Leo’s business partner Sam Katz (portrayed by Jonathan Epstein) and his wife Bertha (Adrianne Krstansky) also rise to distinction thanks to a particularly potent breakdown in the second act. It struck me through the first act that Sam was probably in the most “real” situation in the show, trying to keep Leo’s floundering business afloat, but once you hit the end of the second act you realize that Sam is on much more unstable footing than the Gordon family; the Katz family spiral is much more accelerated and precipitous than the Gordon family’s, and the Katz demise, while in less focus, has as strong an impact as the main story.
The rest of the cast is a little more muddled, though no one is out of place. I’m not sure if the issue lies in performance or writing. At various points throughout the play everyone is given their moment of focus, but there’s such an overwhelming malaise that hangs over the script that it takes a spectacular performance to break through that and be noticed.

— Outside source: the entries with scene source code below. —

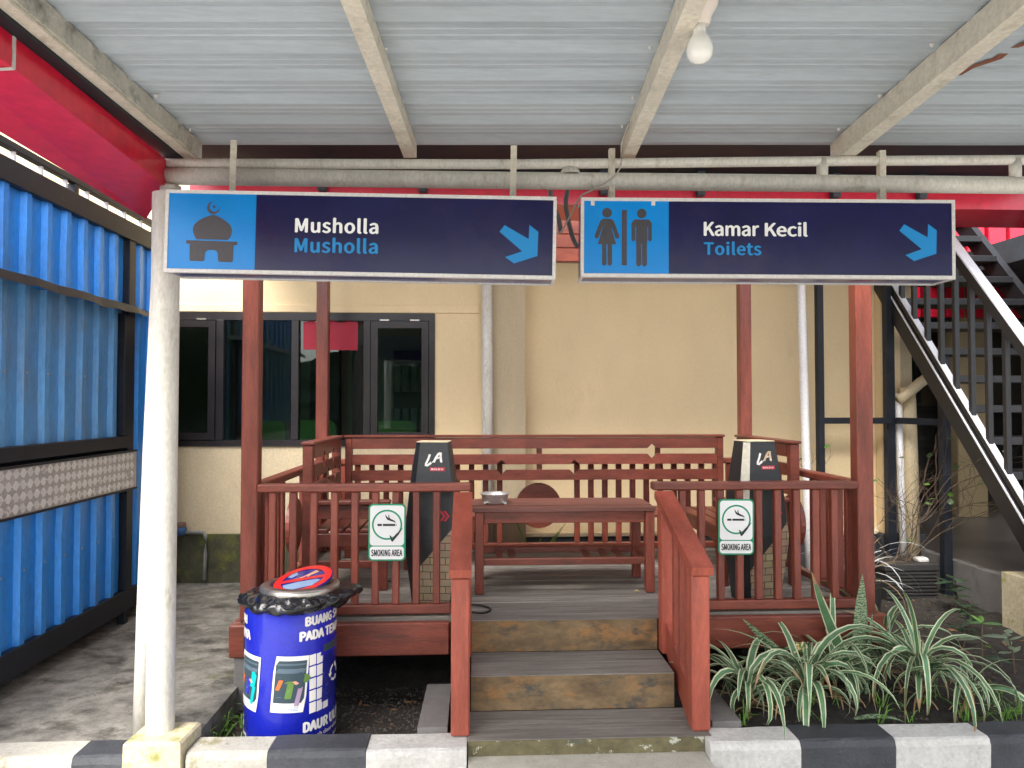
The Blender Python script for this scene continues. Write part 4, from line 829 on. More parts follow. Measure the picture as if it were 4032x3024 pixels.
for x in (.016, .93): blk('apron', x - .012, x + .012, 3.99, 4.275, TZ - .085, TZ - .024, 'maroon', tb, .003)
blk('shelf_rail', .041, .905, 3.952, 3.978, .515, .55, 'maroon', tb, .003); blk('shelf_rail', .041, .905, 4.285, 4.312, .515, .55, 'maroon', tb, .003)
for x in (.016, .93): blk('shelf_rail', x - .013, x + .013, 3.99, 4.275, .515, .55, 'maroon', tb, .003)
for x in (.13, .20, .62, .72, .80): blk('shelf_slat', x - .02, x + .02, 3.979, 4.284, .519, .531, 'maroon', tb, .002)
ah = thing('ashtray_bowl', 'round aluminium bowl used as ashtray on the low table', 'bowl', (.103, 4.12, TZ + .001))
prof = [(0, 0), (.062, 0), (.068, .006), (.074, .045), (.083, .052), (.084, .056), (.076, .054), (.07, .048), (.066, .012), (0, .010)]
m = MB(); m.lathe(prof, (.103, 4.12, TZ + .001), 40)
m.v = [(x + .0, y, z + (.004 * mnoise.noise((math.atan2(y - 4.12, x - .103) * 3, 1, 1)) if z > TZ + .04 else 0)) for x, y, z in m.v]
m.build('bowl', 'bowl', ah, True)
m = heightgrid(-.05, .05, -.05, .05, 14, 14, lambda x, y: 0); m.v = [(.103 + x * 1.25 if abs(x) < .051 else x, 4.12 + y * 1.25, TZ + .034 + .012 * mnoise.noise((x * 60, y * 60, 0)) - 6 * (x * x + y * y)) for x, y, z in m.v]
m.build('ash', 'ash', ah)['kind'] = 'stuff'
for k in range(7):
    a = rnd.uniform(0, 6.28); p = Vector((.103 + .035 * math.cos(a), 4.12 + .035 * math.sin(a), TZ + .043)); d = Vector((rnd.uniform(-1, 1), rnd.uniform(-1, 1), .5)).normalized() * .014
    MB().tube([p - d, p + d], .0035, 6).build('cigarette_end', 'white_print' if k % 2 else 'worn_print', ah, True)

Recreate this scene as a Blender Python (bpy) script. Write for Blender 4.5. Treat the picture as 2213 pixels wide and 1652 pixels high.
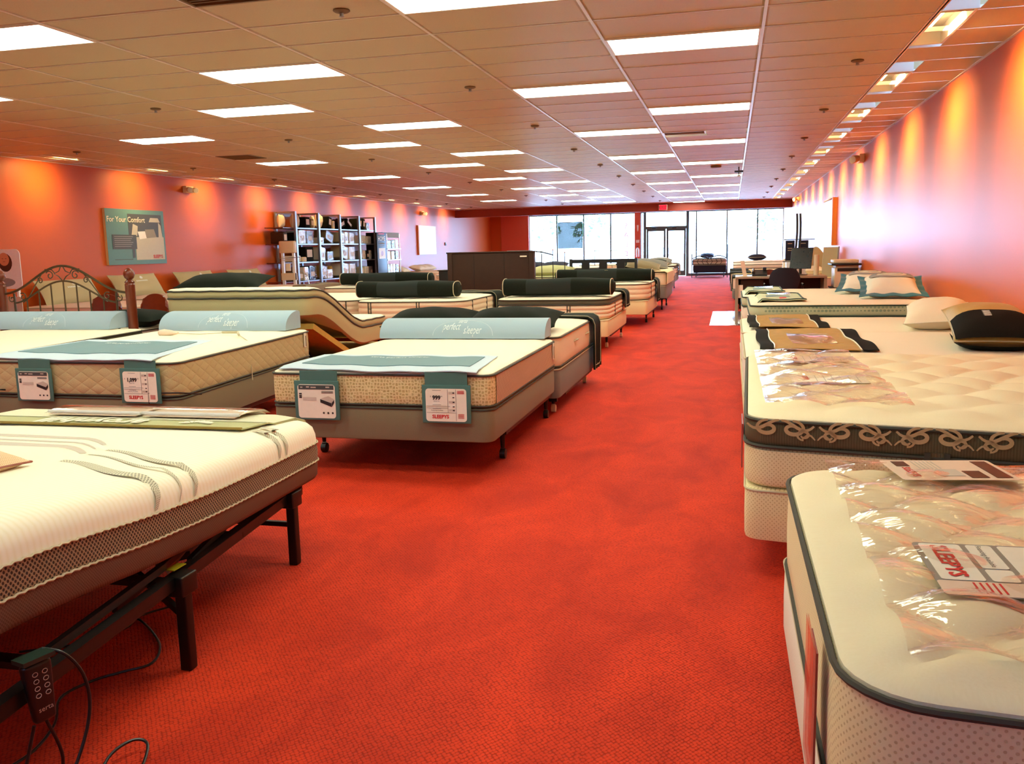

The malaise is not misplaced – both the period of the setting and the modern time it alludes to deserve a melancholic attitude. And hope does fight through in the end – once again in the hands of Wingert’s Clara, who stubbornly (in a good way) INSISTS on maintaining her family’s pride, however damaged by tragedy and circumstance it might be. There’s no doubt why ART and Fish chose to preset Paradise Lost now in 2010, but some weakly-written characters and questionable design choices hold it back from being the poignant commentary it might otherwise be.